School ratings are hard lessons


Near-misses frustrate districts

By Cindy Kranz
Enquirer staff writer

Hidden in the complex statistics of the Ohio Department of Education's Local Report Cards are the stories of near-misses.

When the state released the 2003-04 information on school districts' academic performance last week, Princeton and Clermont Northeastern school districts missed the Effective rating by 0.7 of a percentage point. Cincinnati Public missed Continuous Improvement by 0.6 point.

What's more, stories abound about how a district or school missed a performance indicator or a rating by one student or a handful of students. Those near-misses can be frustrating for districts and teachers who are feverishly working to improve test scores to meet state and federal No Child Left Behind requirements.

For example, Madison Local School District had three near-misses that would have bumped it to the Effective level instead of Continuous Improvement.

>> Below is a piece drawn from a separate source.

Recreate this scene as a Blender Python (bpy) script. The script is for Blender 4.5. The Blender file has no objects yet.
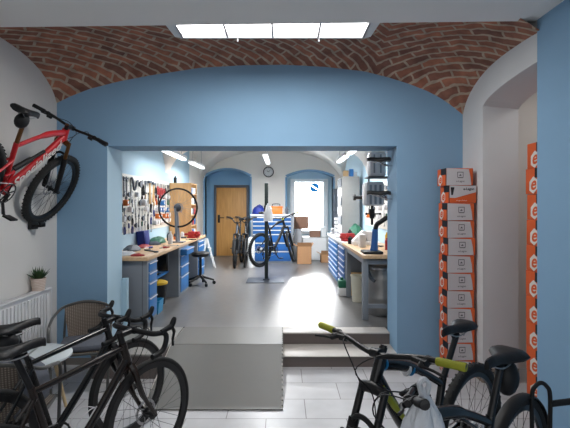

To get credit for an indicator, 75 percent of students must pass. The Madison schools achieved that level in 11 of 18 Local Report Card indicators but just missed passing 14.

In a small district like Madison, each student accounts for as much as 0.7 to 1.1 percentage points, said David Ulrich, curriculum director.

On the third-grade reading achievement test, just three more passing students would have bumped Madison's score above 75 percent.

One more passing student would have been enough in the fourth-grade science proficiency test. And two more students would have made the difference on the sixth-grade citizenship proficiency test, Ulrich said. Finneytown got an Effective rating, but was close to the even higher Excellent category.

If 12 students had responded correctly to one or two more questions on citizenship, math and science tests, the district might have obtained an Excellent designation.

"It was that close,'' said Alan Robertson, director of Instructional Services.

Among the near-misses in other districts:

• Six low-income students did not graduate in 2002-03, which hurt the minimum performance requirements for Amelia High School in West Clermont. • Clermont Northeastern missed jumping from Continuous Improvement to Effective by less than 1 point on its overall performance index.

• Deer Park missed the fourth-grade science indicator by half a percentage point and the sixth-grade science indicator by 1.1 percentage points. The district still achieved an Excellent rating, but the near-misses left teachers in those subject areas feeling exasperated.

"That sense of improvement feels good, but people have been working hard for a long time. Those teachers worked hard, then to miss it by a half percent, it's very frustrating," Superintendent Barbara Hammel said. "In a district our size where you have some classes smaller than 100 ...one child makes a big difference."